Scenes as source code
============================================================
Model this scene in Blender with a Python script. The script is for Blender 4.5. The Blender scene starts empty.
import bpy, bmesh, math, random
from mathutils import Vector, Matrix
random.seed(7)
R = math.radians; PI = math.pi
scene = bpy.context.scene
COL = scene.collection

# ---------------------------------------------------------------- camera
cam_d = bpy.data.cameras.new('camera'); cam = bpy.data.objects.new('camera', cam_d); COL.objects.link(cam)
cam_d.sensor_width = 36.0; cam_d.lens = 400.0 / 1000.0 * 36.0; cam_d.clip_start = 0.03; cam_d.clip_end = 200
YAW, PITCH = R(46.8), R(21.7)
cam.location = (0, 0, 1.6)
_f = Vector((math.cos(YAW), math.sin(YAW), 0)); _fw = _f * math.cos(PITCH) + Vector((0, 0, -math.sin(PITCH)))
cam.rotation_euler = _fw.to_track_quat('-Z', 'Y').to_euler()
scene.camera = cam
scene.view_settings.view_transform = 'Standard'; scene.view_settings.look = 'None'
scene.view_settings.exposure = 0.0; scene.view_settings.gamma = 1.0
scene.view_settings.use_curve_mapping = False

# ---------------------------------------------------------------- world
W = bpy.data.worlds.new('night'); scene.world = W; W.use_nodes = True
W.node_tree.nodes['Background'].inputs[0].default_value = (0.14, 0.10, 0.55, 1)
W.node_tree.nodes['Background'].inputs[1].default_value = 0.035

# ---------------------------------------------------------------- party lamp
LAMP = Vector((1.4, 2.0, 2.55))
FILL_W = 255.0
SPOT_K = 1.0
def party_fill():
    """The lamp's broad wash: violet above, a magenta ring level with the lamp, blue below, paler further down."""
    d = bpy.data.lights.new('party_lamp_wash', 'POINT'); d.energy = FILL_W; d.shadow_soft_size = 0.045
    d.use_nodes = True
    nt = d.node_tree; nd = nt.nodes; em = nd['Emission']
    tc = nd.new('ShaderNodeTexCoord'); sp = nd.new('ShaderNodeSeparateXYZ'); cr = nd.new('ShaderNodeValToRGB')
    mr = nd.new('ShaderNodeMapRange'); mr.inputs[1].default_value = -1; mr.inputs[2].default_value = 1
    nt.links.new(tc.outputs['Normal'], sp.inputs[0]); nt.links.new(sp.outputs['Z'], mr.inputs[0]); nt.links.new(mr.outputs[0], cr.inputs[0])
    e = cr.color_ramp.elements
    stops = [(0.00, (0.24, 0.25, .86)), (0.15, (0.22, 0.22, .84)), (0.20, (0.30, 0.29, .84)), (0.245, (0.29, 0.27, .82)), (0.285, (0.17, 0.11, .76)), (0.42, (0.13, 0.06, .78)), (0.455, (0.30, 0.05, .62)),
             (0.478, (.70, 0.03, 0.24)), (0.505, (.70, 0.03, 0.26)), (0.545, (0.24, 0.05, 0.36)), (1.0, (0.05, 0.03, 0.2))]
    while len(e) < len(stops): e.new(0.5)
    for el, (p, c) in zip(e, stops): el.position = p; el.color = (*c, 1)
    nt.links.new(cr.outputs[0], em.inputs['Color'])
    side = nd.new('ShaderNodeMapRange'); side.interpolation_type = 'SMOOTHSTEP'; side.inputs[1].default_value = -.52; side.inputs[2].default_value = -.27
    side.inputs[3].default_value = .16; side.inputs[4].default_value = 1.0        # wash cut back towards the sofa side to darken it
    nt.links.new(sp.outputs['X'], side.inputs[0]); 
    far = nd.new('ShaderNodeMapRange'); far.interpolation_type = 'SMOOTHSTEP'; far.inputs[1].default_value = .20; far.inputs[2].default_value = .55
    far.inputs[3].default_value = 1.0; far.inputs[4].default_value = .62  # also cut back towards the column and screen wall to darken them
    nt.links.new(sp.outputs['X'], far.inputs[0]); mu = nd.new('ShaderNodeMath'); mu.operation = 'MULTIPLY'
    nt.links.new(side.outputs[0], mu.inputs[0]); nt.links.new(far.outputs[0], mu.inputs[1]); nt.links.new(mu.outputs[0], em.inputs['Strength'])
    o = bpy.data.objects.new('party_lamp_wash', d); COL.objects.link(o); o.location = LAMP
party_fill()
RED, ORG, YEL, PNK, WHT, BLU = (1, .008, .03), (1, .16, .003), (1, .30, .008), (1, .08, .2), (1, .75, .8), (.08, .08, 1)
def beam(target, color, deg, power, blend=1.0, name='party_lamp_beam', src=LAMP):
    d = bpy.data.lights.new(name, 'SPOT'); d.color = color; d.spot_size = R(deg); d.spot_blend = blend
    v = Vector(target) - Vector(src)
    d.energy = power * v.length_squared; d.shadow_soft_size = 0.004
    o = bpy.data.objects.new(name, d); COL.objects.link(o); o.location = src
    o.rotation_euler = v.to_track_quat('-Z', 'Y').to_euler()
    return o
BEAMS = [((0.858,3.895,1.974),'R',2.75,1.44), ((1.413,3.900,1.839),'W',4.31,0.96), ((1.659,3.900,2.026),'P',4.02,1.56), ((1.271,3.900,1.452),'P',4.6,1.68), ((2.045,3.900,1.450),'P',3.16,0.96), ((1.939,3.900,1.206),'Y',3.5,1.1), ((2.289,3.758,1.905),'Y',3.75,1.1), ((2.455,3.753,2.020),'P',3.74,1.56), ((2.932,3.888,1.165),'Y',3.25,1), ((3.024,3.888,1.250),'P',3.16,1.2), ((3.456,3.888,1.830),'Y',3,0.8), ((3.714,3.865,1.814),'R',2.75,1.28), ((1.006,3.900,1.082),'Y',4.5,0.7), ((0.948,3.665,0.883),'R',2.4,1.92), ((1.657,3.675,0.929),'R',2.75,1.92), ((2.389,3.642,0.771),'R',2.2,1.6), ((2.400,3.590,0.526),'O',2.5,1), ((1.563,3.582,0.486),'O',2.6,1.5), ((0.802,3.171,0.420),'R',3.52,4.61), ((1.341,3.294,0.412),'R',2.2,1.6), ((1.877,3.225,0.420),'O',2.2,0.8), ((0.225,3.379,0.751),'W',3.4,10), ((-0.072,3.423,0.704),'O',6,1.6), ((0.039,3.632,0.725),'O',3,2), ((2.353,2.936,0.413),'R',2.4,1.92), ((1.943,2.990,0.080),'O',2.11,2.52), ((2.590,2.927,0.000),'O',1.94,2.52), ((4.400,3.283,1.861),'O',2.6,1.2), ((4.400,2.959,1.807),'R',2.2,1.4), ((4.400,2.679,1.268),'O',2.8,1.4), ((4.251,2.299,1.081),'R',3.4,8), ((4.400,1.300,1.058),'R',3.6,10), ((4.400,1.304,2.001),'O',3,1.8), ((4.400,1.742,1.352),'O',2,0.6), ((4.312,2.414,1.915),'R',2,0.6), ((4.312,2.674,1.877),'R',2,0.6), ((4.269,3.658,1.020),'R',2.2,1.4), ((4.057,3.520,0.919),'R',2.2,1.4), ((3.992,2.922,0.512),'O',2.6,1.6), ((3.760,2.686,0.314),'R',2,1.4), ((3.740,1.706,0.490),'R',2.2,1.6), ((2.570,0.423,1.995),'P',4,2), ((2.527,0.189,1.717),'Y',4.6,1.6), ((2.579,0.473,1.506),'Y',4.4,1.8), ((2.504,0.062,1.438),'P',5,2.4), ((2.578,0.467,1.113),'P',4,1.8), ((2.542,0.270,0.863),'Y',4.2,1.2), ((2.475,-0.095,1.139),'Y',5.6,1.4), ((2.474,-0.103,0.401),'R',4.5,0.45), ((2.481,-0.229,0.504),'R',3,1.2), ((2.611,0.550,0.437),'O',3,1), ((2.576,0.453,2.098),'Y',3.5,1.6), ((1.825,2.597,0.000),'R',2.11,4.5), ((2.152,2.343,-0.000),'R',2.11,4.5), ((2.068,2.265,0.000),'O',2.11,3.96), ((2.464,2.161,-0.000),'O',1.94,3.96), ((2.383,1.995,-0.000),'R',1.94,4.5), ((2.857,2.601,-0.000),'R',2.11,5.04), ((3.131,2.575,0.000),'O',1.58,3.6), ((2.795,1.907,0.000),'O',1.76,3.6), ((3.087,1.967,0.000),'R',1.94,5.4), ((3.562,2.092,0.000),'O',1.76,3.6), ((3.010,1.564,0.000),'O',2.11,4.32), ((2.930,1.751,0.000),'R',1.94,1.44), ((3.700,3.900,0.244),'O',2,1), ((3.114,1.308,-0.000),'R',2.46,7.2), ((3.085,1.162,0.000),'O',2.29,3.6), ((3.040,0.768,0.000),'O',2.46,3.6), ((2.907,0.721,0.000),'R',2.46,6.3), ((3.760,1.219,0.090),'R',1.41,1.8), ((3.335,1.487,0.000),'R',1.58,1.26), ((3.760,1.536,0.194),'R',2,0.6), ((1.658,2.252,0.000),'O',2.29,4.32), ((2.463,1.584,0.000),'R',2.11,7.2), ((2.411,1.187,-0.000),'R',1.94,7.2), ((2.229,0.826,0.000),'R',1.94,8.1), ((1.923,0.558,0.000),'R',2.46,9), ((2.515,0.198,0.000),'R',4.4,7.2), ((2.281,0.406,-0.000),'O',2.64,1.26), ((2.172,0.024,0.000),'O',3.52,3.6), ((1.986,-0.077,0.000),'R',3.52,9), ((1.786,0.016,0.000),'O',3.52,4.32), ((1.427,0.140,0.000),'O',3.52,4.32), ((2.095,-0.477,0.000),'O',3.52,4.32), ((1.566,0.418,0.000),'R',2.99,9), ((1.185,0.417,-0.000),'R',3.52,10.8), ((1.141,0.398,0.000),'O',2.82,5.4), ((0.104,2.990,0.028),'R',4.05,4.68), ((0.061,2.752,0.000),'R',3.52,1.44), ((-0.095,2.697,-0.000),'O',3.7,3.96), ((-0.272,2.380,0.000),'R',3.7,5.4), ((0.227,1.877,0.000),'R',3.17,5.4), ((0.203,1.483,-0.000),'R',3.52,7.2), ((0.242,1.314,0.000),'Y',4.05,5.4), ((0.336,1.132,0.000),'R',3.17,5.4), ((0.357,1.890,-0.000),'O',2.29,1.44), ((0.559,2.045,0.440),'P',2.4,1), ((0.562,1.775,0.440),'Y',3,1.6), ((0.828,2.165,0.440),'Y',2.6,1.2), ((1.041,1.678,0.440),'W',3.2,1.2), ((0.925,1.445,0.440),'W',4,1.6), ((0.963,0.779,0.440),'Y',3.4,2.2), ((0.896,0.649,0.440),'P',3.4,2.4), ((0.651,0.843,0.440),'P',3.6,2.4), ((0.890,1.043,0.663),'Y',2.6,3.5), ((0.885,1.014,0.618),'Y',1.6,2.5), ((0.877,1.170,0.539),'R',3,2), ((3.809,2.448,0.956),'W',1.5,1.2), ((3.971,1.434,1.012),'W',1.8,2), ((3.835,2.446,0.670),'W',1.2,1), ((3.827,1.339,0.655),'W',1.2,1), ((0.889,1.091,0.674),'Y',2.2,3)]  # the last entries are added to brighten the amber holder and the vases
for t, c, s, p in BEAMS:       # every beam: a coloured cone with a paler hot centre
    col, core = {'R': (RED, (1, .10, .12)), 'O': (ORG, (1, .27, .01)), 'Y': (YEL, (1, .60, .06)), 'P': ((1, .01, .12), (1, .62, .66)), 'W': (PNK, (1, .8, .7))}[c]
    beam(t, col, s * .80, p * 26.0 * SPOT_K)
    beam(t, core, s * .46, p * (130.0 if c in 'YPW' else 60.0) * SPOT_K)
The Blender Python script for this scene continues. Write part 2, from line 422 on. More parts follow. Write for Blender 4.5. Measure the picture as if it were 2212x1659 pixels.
============================================================
[Your instructions] Write out word for word only the lines from the start of the entries down to the line with "COL = scene.collection", please, including both ends.

[Output below]
Model this scene in Blender with a Python script. The script is for Blender 4.5. The Blender scene starts empty.
import bpy, bmesh, math, random
from mathutils import Vector, Matrix
random.seed(7)
R = math.radians; PI = math.pi
scene = bpy.context.scene
COL = scene.collection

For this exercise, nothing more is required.